The Overstory, by Richard Powers
“Nine strangers, each in different ways, become summoned by trees, brought together in a last stand to save the continent’s few remaining acres of virgin forest.
“The Overstory unfolds in concentric rings of interlocking fable, ranging from antebellum New York to the late-20th-century Timber Wars of the Pacific Northwest and beyond, revealing a world alongside our own - vast, slow, resourceful, magnificently inventive, and almost invisible to us. This is the story of a handful of people who learn how to see that world, and who are drawn up into its unfolding catastrophe.”
The Long Take, by Robin Robertson
“Walker is a D-Day veteran with post-traumatic stress disorder; he can’t return home to rural Nova Scotia, and looks instead to the city for freedom, anonymity and repair.

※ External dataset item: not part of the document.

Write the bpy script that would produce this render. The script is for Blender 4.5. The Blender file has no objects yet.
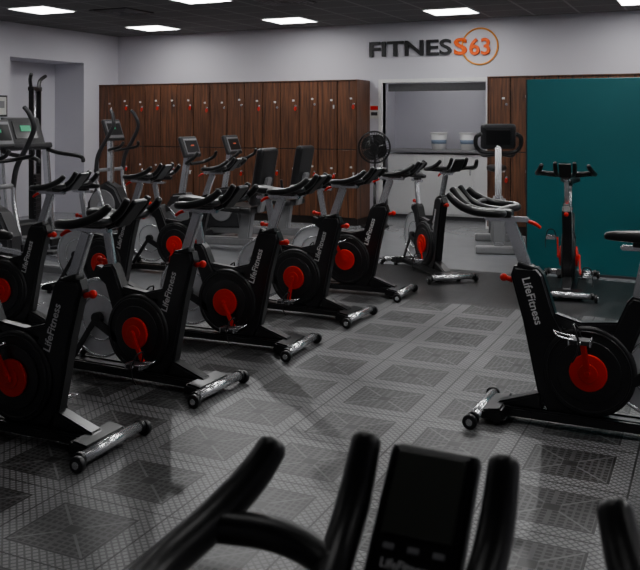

“As he moves from New York to Los Angeles and San Francisco we witness a crucial period of fracture in American history, one that also allowed film noir to flourish. The Dream had gone sour but - as those dark, classic movies made clear - the country needed outsiders to study and dramatise its new anxieties.”
Normal People, by Sally Rooney
“Connell and Marianne grow up in the same small town in rural Ireland. The similarities end there; they are from very different worlds. When they both earn places at Trinity College in Dublin, a connection that has grown between them lasts long into the following years.”
Normal People isn’t published until September, but you can reserve it today.
From a Low and Quiet Sea, by Donal Ryan
“Farouk’s country has been torn apart by war. Lampy’s heart has been laid waste by Chloe. John’s past torments him as he nears his end.
“The refugee. The dreamer. The penitent. From war-torn Syria to small-town Ireland, three men, scarred by all they have loved and lost, are searching for some version of home. Each is drawn towards a powerful reckoning, one that will bring them together in the most unexpected of ways.”